───── Records to use ─────

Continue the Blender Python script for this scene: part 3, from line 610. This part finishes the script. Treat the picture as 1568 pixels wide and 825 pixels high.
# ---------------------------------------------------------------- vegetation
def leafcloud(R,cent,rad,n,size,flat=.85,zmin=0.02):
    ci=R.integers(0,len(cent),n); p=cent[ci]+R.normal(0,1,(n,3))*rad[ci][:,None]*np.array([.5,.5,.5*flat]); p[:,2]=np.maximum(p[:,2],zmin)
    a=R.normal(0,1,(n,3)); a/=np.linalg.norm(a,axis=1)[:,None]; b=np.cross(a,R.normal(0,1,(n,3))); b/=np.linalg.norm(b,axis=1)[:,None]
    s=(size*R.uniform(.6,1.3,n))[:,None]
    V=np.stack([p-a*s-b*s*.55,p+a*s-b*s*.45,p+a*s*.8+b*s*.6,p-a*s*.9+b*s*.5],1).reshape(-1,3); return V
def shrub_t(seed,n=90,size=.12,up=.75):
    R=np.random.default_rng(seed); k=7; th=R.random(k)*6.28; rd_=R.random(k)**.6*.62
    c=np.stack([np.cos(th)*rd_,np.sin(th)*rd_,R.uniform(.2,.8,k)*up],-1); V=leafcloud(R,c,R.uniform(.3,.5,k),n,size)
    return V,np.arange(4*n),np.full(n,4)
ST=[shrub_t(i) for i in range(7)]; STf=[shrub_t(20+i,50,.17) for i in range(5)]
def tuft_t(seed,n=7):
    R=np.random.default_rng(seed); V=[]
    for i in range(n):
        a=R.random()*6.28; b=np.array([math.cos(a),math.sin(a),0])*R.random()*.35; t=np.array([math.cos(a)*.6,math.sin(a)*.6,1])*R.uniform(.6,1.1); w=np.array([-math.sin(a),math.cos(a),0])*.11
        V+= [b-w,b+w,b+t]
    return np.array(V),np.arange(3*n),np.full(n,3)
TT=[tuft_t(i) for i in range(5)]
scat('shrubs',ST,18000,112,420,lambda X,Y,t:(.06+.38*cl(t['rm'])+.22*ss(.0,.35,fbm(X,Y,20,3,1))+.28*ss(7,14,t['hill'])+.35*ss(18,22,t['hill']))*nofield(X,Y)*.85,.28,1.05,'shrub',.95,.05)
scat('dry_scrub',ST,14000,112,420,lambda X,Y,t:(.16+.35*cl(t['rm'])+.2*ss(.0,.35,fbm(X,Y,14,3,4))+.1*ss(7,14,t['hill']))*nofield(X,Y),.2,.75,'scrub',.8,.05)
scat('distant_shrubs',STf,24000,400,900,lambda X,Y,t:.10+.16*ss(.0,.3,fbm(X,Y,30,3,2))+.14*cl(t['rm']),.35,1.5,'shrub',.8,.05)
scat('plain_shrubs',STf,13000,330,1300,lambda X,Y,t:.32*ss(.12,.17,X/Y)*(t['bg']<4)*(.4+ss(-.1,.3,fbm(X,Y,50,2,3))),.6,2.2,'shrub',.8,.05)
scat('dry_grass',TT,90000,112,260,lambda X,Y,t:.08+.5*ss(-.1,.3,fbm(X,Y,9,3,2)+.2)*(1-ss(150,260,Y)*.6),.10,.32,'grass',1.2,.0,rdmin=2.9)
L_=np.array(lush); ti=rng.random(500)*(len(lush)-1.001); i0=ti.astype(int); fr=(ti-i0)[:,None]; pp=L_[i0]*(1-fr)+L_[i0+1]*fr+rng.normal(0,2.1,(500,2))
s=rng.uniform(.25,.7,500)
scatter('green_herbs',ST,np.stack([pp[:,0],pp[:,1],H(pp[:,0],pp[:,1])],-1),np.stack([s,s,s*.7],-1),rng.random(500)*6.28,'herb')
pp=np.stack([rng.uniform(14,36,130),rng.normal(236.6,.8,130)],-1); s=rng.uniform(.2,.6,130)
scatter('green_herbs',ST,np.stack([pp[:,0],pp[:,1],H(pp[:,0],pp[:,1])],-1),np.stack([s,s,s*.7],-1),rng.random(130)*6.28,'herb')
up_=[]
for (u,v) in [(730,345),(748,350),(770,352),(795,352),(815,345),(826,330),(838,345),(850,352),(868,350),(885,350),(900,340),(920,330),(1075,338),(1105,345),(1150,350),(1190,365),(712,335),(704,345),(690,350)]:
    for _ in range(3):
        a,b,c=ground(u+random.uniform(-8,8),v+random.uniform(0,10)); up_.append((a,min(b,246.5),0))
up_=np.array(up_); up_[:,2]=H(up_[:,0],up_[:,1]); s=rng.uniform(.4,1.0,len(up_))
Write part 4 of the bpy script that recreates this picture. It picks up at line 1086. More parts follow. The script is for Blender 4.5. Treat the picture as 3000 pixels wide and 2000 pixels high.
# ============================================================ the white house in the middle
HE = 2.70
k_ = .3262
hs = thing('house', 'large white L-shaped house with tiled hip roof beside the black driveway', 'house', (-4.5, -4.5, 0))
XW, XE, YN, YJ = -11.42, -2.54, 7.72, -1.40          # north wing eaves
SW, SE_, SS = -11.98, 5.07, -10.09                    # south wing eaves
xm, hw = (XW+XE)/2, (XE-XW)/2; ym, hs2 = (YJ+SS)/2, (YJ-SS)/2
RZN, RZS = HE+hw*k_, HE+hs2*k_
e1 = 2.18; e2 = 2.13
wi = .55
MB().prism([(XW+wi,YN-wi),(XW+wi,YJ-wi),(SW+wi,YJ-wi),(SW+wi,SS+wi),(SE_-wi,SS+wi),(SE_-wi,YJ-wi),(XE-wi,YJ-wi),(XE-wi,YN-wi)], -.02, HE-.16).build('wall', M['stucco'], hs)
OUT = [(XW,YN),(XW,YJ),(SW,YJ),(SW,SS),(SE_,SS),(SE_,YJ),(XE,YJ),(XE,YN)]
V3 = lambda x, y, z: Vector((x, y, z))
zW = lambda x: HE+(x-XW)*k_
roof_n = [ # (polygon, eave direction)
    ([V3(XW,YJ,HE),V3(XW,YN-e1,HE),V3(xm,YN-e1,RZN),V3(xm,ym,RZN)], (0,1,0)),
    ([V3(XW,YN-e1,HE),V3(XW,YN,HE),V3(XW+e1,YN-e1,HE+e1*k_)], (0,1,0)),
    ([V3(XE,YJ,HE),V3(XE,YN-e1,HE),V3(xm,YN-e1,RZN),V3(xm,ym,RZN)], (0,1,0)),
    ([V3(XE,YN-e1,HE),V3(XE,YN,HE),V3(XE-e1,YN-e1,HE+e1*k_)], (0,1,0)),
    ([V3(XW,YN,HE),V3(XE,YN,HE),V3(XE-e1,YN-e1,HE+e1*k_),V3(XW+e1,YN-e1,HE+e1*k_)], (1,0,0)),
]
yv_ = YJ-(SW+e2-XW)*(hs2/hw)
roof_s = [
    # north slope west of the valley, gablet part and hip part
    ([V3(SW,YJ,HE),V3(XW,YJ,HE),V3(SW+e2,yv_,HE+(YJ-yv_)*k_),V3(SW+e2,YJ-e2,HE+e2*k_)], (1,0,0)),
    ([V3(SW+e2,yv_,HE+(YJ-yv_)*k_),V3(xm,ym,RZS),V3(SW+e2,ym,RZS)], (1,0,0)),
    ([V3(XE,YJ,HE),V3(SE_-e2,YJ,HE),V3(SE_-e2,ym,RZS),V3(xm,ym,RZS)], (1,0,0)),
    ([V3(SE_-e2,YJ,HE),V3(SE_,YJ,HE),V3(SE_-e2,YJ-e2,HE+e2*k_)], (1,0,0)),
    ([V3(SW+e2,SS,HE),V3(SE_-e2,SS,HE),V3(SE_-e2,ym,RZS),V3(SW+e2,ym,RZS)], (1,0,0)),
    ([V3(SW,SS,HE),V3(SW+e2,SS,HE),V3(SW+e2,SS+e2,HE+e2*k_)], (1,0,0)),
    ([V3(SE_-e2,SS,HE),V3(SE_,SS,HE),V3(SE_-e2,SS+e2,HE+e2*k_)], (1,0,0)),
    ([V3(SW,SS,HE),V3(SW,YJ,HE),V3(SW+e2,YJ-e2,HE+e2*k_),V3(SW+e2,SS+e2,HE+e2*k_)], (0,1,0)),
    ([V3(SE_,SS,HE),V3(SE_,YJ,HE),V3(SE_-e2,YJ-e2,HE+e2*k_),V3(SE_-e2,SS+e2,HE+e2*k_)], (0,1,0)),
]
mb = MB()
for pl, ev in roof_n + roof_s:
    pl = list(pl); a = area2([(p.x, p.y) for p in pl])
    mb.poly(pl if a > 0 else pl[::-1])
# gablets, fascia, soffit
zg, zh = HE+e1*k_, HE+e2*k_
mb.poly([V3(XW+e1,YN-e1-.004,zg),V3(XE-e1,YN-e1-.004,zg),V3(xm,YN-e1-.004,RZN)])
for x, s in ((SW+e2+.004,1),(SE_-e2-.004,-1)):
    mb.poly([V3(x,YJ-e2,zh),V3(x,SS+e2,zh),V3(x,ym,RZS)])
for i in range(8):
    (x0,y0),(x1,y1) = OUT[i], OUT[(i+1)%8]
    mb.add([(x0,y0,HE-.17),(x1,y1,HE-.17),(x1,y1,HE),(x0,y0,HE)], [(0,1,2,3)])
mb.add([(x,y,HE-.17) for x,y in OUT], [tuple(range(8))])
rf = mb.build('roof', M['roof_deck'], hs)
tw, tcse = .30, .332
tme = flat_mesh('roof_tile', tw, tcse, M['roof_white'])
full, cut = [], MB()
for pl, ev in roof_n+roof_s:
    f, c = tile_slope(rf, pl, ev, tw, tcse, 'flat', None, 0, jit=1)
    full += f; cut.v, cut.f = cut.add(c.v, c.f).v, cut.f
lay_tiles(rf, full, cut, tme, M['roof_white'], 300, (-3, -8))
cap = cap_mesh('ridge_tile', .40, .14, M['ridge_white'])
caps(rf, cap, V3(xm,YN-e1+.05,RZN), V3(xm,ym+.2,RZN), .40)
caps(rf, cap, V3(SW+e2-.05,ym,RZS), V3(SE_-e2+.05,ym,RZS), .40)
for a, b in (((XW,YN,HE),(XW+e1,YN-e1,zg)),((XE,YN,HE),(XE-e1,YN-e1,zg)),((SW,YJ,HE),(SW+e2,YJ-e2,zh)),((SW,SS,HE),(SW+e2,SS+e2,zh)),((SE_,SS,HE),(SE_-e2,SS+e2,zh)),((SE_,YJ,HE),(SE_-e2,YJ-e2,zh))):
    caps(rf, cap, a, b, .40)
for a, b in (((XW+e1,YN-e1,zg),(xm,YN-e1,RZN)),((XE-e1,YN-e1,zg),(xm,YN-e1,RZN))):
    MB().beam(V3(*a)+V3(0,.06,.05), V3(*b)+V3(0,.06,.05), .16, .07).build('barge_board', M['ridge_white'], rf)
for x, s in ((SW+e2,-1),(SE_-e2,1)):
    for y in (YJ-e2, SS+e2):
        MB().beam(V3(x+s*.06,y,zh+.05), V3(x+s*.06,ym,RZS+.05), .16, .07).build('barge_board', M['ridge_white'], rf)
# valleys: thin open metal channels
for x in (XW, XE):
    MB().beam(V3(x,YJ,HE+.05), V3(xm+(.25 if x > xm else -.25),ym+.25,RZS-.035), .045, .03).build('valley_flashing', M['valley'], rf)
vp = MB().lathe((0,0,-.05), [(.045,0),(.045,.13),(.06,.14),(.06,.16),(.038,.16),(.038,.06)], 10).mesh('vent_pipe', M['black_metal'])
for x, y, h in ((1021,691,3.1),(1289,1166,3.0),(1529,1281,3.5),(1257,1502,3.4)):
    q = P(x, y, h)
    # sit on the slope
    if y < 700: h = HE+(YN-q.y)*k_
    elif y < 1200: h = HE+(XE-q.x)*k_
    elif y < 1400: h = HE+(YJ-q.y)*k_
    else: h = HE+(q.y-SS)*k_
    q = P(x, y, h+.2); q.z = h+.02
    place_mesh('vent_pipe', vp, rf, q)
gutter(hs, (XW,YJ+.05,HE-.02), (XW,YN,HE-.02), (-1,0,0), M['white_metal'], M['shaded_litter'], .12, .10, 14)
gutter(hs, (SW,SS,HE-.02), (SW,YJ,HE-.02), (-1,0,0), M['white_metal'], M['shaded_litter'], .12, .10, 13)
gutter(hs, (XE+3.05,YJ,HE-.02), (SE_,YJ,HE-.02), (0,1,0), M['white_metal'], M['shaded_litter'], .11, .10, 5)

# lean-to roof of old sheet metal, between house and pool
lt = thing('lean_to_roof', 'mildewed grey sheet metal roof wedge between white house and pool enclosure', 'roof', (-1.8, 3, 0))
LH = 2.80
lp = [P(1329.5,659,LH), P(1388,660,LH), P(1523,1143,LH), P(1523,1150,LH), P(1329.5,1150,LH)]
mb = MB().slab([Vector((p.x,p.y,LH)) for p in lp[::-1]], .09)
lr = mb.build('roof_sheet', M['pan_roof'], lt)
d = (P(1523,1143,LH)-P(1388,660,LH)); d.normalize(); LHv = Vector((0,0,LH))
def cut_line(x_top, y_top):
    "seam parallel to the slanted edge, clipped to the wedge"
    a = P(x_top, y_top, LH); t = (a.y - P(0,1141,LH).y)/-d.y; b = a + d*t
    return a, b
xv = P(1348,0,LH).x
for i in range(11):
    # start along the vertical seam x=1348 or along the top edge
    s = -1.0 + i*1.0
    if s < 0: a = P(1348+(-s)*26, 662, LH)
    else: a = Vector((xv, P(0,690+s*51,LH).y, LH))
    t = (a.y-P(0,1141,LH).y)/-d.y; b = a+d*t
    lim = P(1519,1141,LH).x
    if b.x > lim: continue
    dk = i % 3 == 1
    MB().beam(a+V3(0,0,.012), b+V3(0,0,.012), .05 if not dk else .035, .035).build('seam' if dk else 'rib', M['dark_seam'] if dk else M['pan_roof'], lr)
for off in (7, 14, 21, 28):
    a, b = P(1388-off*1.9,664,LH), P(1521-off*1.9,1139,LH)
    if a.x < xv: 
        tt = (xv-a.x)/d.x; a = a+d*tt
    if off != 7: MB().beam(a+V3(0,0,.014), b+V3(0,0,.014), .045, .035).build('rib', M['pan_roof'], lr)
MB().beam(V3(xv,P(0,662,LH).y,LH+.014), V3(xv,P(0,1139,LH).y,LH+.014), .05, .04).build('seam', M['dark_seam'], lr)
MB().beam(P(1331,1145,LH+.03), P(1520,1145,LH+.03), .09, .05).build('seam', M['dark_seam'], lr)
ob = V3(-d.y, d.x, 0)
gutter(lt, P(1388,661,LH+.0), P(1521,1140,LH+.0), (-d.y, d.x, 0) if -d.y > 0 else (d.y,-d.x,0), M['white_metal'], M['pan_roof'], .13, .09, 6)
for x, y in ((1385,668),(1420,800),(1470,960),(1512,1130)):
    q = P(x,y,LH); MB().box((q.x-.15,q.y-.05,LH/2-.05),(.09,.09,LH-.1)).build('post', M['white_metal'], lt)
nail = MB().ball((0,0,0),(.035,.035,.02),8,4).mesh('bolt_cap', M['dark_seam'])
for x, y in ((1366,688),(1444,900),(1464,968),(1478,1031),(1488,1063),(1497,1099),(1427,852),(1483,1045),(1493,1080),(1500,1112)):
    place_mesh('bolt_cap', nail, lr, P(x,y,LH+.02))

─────

◆ **Exercise**:
Copy out all lines above that include the string "wide".

◆ **Answer in full**:
Continue the Blender Python script for this scene: part 3, from line 610. This part finishes the script. Treat the picture as 1568 pixels wide and 825 pixels high.
Write part 4 of the bpy script that recreates this picture. It picks up at line 1086. More parts follow. The script is for Blender 4.5. Treat the picture as 3000 pixels wide and 2000 pixels high.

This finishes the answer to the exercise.